Tuesday, November 25, 2008

Negative Effects of Online Research?


A new study by Professor James Evans of the University of Chicago suggests that the growth in online research has had a "narrowing" effect on scholarship. An abstract of the study, which appears in the July 18, 2008 issue of Science is here. A recent article in the Boston Globe describes Professor Evans's methodology. He

analyzed a database of 34 million articles in the sciences, social sciences, and humanities, and determined that as more journal issues came online, new papers referenced a relatively smaller pool of articles, which tended to be recent, at the expense of older and more obscure work. Overall ... published research has expanded, due to a proliferation of journals, authors, and conferences.
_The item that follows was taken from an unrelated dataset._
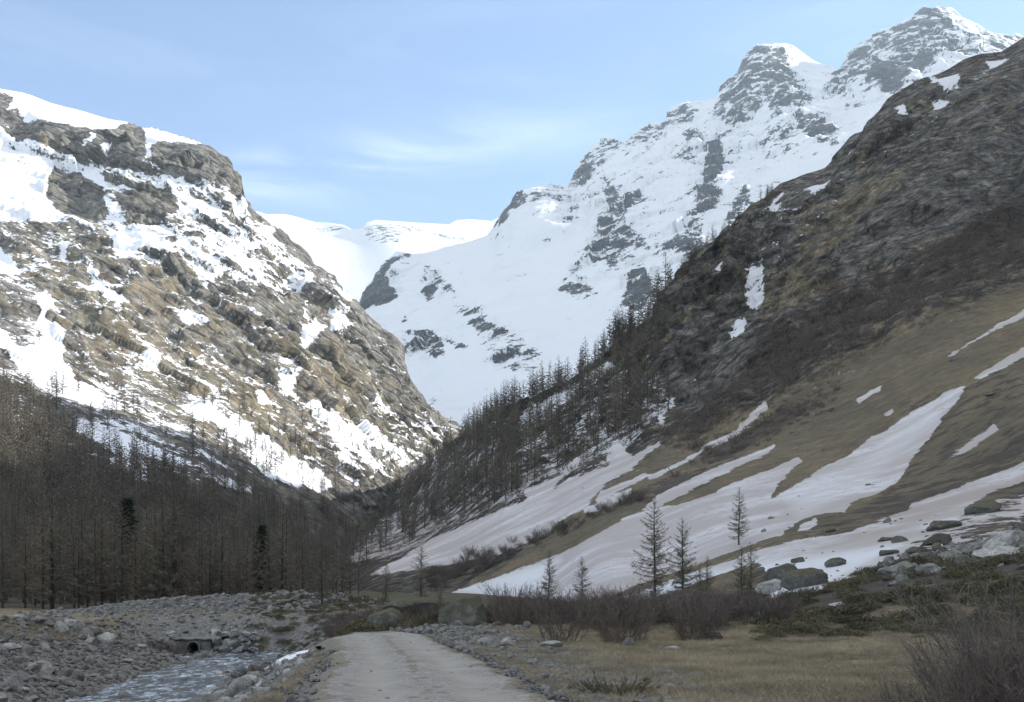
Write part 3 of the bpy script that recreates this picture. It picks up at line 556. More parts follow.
# ------------------------------------------------------------------ valley floor
ST_Y = np.array([-40, 5, 20, 30, 37, 48, 58, 68, 85, 110]); ST_X = np.array([-11, -12.5, -13.6, -14.6, -15.4, -17.3, -18.2, -19.4, -22.5, -30])
RD_Y = np.array([-60, 0, 10, 14, 25, 36, 42, 50]); RD_X = np.array([0.4, -.4, -.95, -1.3, -3.0, -5.05, -6.8, -10.0])
def stream_x(y): return np.interp(y, ST_Y, ST_X)
def road_x(y): return np.interp(y, RD_Y, RD_X)
def stream_z(y): return -2.55 + 0.005 * (np.asarray(y) - 37)
def n2(x, y, s, o=4, g=.5, seed=0):
    sh = np.shape(x); q = np.stack([np.ravel(x) / s, np.ravel(y) / s, np.full(np.size(x), 3.7)], 1)
    return fbm(q, o, g, seed).reshape(sh)
def gh(x, y):
    x = np.asarray(x, float); y = np.asarray(y, float)
    z = 0.019 * np.clip(y - 58, 0, 340) - 0.0 * x
    z = z + n2(x, y, 14., 4, .5, 71) * .45 * smooth(2.2, 9, np.abs(x - road_x(y))) + n2(x, y, 2.2, 3, .5, 75) * .09
    z = z + .35 * smooth(14, 26, x) * smooth(60, 20, y)
    # hummocky moraine right of and beyond the road end
    z = z + smooth(34, 44, y) * smooth(90, 70, y) * smooth(-8, -2, x) * smooth(40, 28, x) * (.25 + .7 * np.maximum(0, n2(x, y, 7., 3, .5, 77)))
    def bump_(cx, cy, rx, ry, h): return h * np.exp(-(((x - cx) / rx) ** 2 + ((y - cy) / ry) ** 2))
    far = smooth(100, 70, y)
    z = z + bump_(-31.5, 82, 6.5, 5, 1.0) + bump_(-21.0, 86, 8.0, 6, 1.7) + bump_(-14.5, 80, 7, 8, .5)
    z = z + bump_(-7.0, 54, 3.4, 3.5, .55) + bump_(-4.0, 52, 3.5, 3., .4)
    z = z + bump_(-25.5, 50, 4.5, 8, .75)
    # the stream bed, with a steep bank each side
    d = np.abs(x - stream_x(y)); sl = np.where(x < stream_x(y), .40, .42)
    bed = stream_z(y) - .30 + np.maximum(0, d - 2.2) * sl + n2(x, y, 1.6, 3, .5, 81) * .16
    w = smooth(74, 69, y)
    z = np.where(w > 0, z * (1 - w) + np.minimum(z, bed) * w, z)
    # side channel to the culvert
    cx = -24.0; dd = np.maximum(np.abs(x - cx) - (68.5 - y) * .2, 0)
    bed2 = -2.55 + np.maximum(0, dd - .8) * .6 + np.maximum(0, y - 69.2) * 1.4
    w2 = smooth(58, 62, y) * smooth(75, 73, y)
    z = np.where((x < -18) & (w2 > 0), z * (1 - w2) + np.minimum(z, bed2) * w2, z)
    return z
def ground_cov(x, y):
    """stone, grass, brush, rust-coloured plants"""
    dS = np.abs(x - stream_x(y)); left = x < stream_x(y)
    n = n2(x, y, 3.2, 5, .6, 91); n3 = n2(x, y, 9., 4, .55, 95)
    rx = x - road_x(y)
    stone = np.zeros_like(x)
    stone = np.maximum(stone, smooth(11, 8, dS + n * 3) * smooth(78, 70, y) * left)
    stone = np.maximum(stone, smooth(-.5, -2, rx + n * 2.4) * (~left) * smooth(82, 66, y))
    stone = np.maximum(stone, np.exp(-(((x + 31.5) / 9) ** 2 + ((y - 82) / 6) ** 2)) * 1.6)
    stone = np.maximum(stone, np.exp(-(((x + 21.0) / 9.5) ** 2 + ((y - 86) / 8) ** 2)) * 1.6)
    stone = np.maximum(stone, smooth(5.6, 3.8, np.abs(rx - .8) + n * 1.8) * smooth(50, 42, y))
    stone = np.maximum(stone, .62 * smooth(9.5, 5, rx + n * 4) * (rx > 0) * smooth(14, 17, y) * smooth(50, 40, y))
    stone = np.clip(stone, 0, 1)
    grass = np.clip(.85 - .25 * n3, 0, 1) * smooth(120, 70, y)
    brush = np.clip(np.maximum(smooth(36, 46, y + n * 7 + .15 * x) * smooth(-10, -2, x), smooth(30, 37, y + n * 6) * smooth(6, 13, x + n * 3)) + smooth(88, 98, y) + .55 * np.exp(-(((x + 15) / 9) ** 2 + ((y - 78) / 9) ** 2)), 0, 1) * (.75 + .35 * n)
    rust = np.clip(n * 1.4, 0, 1) * smooth(.2, .8, stone) * .5
    return stone, grass, np.clip(brush, 0, 1), rust

def ground_mat():
    t = NT("valley_floor_surface"); P = t.pos()
    cov = t.new("ShaderNodeAttribute", attribute_name="cov"); sep = t.new("ShaderNodeSeparateColor"); t.l.new(cov.outputs["Color"], sep.inputs[0])
    a = t.noise(P, 1.1, 7, .65); b = t.noise(P, 7.0, 5, .65); c = t.noise(P, 30.0, 3, .6)
    vc = t.new("ShaderNodeTexVoronoi"); t.l.new(P, vc.inputs["Vector"]); vc.inputs["Scale"].default_value = 6.5
    vs = t.new("ShaderNodeSeparateColor"); t.l.new(vc.outputs["Color"], vs.inputs[0])
    ve = t.voro(P, 6.5, 'DISTANCE_TO_EDGE')
    st = t.mix(vs.outputs[0], (.17, .166, .155), (.40, .39, .365)); st = t.mix(t.rng(b, .38, .66, 0, .7), st, (.25, .24, .215))
    st = t.mix(t.rng(ve, 0.0, .045, .75, 0), st, (.07, .065, .055))
    gr = t.mix(t.rng(a, .36, .64), (.31, .245, .155), (.21, .18, .115)); gr = t.mix(t.rng(t.noise(P, .45, 4, .6), .5, .66, 0, .6), gr, (.13, .122, .07))
    gr = t.mix(t.rng(b, .42, .66, 0, .6), gr, (.125, .095, .06)); gr = t.mix(t.rng(c, .45, .7, 0, .55), gr, (.32, .25, .16))
    br = t.mix(t.rng(b, .4, .62), (.05, .046, .03), (.105, .095, .055)); br = t.mix(t.rng(a, .5, .62, 0, .7), br, (.085, .072, .045))
    f1 = t.rng(t.math('ADD', sep.outputs[2], t.math('MULTIPLY', t.math('SUBTRACT', a, .5), 1.6)), .42, .58)
    f2 = t.rng(t.math('ADD', sep.outputs[0], t.math('MULTIPLY', t.math('SUBTRACT', t.noise(P, 2.3, 7, .7), .5), 1.7)), .44, .54)
    col = t.mix(f1, gr, br); col = t.mix(f2, col, st)
    col = t.mix(t.math('MULTIPLY', cov.outputs["Alpha"], t.rng(b, .4, .6)), col, (.13, .075, .04))
    t.set(t.bsdf.inputs["Base Color"], col); t.bsdf.inputs["Roughness"].default_value = .93
    h = t.math('ADD', t.math('MULTIPLY', t.rng(ve, 0, .2), t.math('MULTIPLY', f2, .6)), t.math('ADD', t.math('MULTIPLY', b, .9), t.math('MULTIPLY', c, .35)))
    t.set(t.bsdf.inputs["Normal"], t.bump(h, .13, .9))
    return t.m
MAT_GROUND = ground_mat()
def build_ground():
    na = 900
    th = np.concatenate([np.linspace(-46, 50, na), np.linspace(54, 310, 60)]) * math.pi / 180
    th = np.concatenate([th, th[:1] + 2 * math.pi])
    r = np.concatenate([[0.0], np.geomspace(1.5, 130, 520), np.geomspace(136, 9500, 64)])
    R, T = np.meshgrid(r, th, indexing='ij')
    x = R * np.sin(T); y = R * np.cos(T)
    x = np.clip(x, -3200, 4100); y = np.clip(y, -700, 8200)
    z = gh(x, y)
    rx = np.abs(x - road_x(y)); z -= .10 * smooth(2.6, 1.9, rx) * smooth(46, 42, y)
    z = np.where(y > 700, np.minimum(z, 11.0), z)
    s, g, b, ru = ground_cov(x, y)
    idx = np.arange(x.size).reshape(x.shape)
    f = np.stack([idx[:-1, :-1], idx[1:, :-1], idx[1:, 1:], idx[:-1, 1:]], 2).reshape(-1, 4)[:, ::-1]
    me = mesh_from("ground", np.stack([x, y, z], 2).reshape(-1, 3), f, [MAT_GROUND])
    at_ = me.attributes.new("cov", 'FLOAT_COLOR', 'POINT'); at_.data.foreach_set("color", np.stack([s, g, b, ru], 2).reshape(-1, 4).astype(np.float32).ravel())
    o = link("ground", me); tag(o, "valley floor of dry ochre grass, grey rubble and brown heath", "ground", kind="structure")
build_ground()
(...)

But the paper ... concludes that the Intenet's influence is to tighten consensus, posing the risk that good ideas may be ignored and lost - the opposite of the Internet's promise.
While the Globe article highlights the benefits to be gained from the "old-fashioned style of browsing," which may "lead to serendipitous insights," it also discusses the "vigorous debate over the Internet's effects" and the controversy that Evans has sparked. An upcoming paper will challenge some of Evan's conclusions; Evans plans to rebut the paper. In addition, Carol Tenopir, a well-known librarian and educator at the University of Tennessee at Knoxville, says that "her surveys of reading patterns show the reverse of a narrowing effect. 'Electronic journals ... have broadened reading ...'" However, Tenopir concedes that she has not studied citations as Evans did. Research from other disciplines tends to corroborate Evans's conclusions. A recent article by Professor Anita Elberse of the Harvard Business School, discussing home video sales, demonstrated that although the Internet expands the scope of available titles, it also tends to concentrate users' focus on a relatively small number of best sellers.

Other scholars fear that "online winnowing" might "'make[] academic research a popularity contest.'" Another concern is broader--the loss of the context provided by print resources. Context is not easily duplicated in the online world where users "follow hyperlink to hyperlink, in a journey that resembles 'a plunge down a rabbit hole,'" according to Professor Robert Berring of the University of California at Berkeley, and one of the foremost experts on legal information. According to Professor Berring, "'If you get to an index, a table of contents, you see the environment that surrounds it. In the culture of paper, a lot of these signals are important.'"

This is an important topic, and I intend to share the Globe article with the students in my Advanced Legal Research class. It discusses in a compelling way a number of the issues I have raised during the course of the semester.

3 comments:

Betsy McKenzie said...

When I read this article in the Globe, I was thrilled to see them mentioning Bob Berring. It was an interesting article that definitely makes me want to get the original papers.

Betsy McKenzie said...

By the way, I love your image of the rabbit hole!

Marie S. Newman said...

Thanks! I love the image too, and spent a little time trying to find the right one.